Dennis Frith, the club member, has been charged with conspiring to violate firearm laws, possessing an unregistered silencer with no serial number and making false statements on firearm records to obscure the identity of gun buyers.
Frith and Paul L. Greene, another defendant in the case, were scheduled to go to trial Wednesday. Their trial had been delayed three months because of concern that the Oklahoma City bombing could prejudice jurors against the defendants.
Greene was a Blacksburg gun dealer who, the government claims, sold a damaged gun to club members who turned it into an illegal machine gun. Greene is accused of reporting in federal records that the gun had been destroyed so there would be no ownership paper trail. Greene's trial is scheduled to last two days.
Five men were charged in connection with activities of the Pulaski-based hunt club. Federal agents with the Bureau of Alcohol, Tobacco and Firearms had an informant inside the club, which met just three times before the arrests.
The leader of the militia and another member have pleaded guilty to various firearm charges and are in federal prison. Another member is being tried separately because he is representing himself; his trial has been delayed until September because of a death in his family.

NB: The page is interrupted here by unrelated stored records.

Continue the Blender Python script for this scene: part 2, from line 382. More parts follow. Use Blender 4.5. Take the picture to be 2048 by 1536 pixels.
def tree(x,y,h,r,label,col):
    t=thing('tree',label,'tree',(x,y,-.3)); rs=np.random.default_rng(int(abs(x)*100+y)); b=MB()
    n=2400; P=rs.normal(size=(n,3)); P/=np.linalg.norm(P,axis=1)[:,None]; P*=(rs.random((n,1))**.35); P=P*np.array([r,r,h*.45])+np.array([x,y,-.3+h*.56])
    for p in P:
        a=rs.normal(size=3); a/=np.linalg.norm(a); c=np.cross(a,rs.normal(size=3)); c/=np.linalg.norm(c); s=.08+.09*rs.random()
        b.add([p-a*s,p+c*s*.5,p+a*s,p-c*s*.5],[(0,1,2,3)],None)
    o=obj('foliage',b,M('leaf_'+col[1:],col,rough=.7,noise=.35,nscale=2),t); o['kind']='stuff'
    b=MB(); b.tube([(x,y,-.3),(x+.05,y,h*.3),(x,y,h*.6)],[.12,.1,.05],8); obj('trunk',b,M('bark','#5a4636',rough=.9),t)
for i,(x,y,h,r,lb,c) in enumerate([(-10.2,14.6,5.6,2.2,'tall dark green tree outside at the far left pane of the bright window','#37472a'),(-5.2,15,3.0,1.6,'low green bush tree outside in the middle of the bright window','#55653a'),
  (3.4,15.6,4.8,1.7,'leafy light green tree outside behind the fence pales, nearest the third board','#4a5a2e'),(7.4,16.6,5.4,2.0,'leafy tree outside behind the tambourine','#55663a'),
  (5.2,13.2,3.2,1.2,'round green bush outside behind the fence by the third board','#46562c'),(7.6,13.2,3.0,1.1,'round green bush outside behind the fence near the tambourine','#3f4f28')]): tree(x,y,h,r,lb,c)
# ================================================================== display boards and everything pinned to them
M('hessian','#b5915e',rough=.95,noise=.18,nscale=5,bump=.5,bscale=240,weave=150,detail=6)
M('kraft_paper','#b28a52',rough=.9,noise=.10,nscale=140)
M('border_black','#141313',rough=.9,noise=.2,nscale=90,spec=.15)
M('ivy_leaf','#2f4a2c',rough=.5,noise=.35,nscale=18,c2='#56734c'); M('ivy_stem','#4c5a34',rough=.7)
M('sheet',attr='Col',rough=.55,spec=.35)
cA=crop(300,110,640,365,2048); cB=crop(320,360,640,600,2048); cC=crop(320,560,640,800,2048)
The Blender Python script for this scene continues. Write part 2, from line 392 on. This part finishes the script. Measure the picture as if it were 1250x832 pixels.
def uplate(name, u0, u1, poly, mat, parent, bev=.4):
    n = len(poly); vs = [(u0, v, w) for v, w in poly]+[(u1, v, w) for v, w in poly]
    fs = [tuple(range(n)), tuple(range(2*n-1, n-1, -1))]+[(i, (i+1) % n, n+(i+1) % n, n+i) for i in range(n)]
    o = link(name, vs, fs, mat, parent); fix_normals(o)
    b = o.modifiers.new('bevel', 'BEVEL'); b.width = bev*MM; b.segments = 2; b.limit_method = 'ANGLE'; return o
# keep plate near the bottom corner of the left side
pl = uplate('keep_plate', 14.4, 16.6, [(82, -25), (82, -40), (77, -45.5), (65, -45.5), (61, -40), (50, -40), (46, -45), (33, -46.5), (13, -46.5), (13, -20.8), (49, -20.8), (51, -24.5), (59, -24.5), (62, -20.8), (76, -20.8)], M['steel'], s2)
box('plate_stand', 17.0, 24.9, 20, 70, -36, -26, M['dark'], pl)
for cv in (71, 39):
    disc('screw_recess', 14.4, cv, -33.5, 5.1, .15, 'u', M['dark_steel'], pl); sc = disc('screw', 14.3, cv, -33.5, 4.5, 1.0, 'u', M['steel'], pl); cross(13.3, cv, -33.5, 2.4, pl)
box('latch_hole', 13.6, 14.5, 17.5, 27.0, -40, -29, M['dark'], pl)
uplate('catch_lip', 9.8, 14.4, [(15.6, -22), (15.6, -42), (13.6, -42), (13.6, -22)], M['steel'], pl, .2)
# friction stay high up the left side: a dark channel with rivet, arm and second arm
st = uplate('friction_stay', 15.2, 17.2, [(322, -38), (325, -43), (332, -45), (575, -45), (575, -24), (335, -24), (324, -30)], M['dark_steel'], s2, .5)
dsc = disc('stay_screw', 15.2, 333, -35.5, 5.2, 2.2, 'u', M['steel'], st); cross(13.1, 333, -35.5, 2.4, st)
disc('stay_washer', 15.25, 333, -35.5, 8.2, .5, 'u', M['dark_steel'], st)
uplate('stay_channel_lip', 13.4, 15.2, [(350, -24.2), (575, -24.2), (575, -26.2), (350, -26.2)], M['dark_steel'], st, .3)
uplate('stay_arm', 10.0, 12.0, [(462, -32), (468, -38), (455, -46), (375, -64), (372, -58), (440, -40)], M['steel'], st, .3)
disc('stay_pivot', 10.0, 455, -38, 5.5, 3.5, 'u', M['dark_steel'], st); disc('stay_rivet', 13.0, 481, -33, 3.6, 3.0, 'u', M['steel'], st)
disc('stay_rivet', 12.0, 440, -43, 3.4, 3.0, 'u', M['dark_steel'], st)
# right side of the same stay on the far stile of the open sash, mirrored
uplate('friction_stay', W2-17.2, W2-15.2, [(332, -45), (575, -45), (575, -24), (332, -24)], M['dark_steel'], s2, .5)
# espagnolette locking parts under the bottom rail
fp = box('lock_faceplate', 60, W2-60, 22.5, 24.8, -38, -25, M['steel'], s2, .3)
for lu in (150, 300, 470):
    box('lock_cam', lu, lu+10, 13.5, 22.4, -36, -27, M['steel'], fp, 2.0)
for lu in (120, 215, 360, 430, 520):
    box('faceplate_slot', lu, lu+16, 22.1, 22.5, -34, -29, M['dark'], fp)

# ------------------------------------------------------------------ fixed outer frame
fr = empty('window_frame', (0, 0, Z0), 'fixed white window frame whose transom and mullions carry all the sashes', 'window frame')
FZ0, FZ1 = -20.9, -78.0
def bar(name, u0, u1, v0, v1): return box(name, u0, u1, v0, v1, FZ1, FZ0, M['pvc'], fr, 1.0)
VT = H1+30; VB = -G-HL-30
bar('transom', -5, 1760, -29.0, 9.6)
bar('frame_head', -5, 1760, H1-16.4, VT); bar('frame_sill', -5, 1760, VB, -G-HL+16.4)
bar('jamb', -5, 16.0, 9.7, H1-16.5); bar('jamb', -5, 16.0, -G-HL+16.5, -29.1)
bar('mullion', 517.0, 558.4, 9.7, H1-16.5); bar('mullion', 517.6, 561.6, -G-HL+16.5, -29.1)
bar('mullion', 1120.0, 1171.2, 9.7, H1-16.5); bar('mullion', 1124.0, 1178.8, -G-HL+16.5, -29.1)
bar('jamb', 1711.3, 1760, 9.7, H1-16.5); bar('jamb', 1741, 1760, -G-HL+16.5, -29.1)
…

James Roy Mullins, the club's founder, has said the club's main purpose was to work against gun control through the political process. The government says the club was formed to provide cover ``for the illegal activities of an `inner core' group'' and was stockpiling weapons.
The arrest of two men who may have had ties to a militia group in Michigan and are suspected in the bombing of the federal building in Oklahoma City, and the intense publicity surrounding the militia movement in general, could have affected a Roanoke jury, the judge and defense attorneys worried.
"The high profile of, quote, militia groups, unquote, certainly could make it difficult, if not impossible, to find a jury that did not have that on their mind," U.S. District Judge Jackson Kiser said in the ruling that delayed the trial.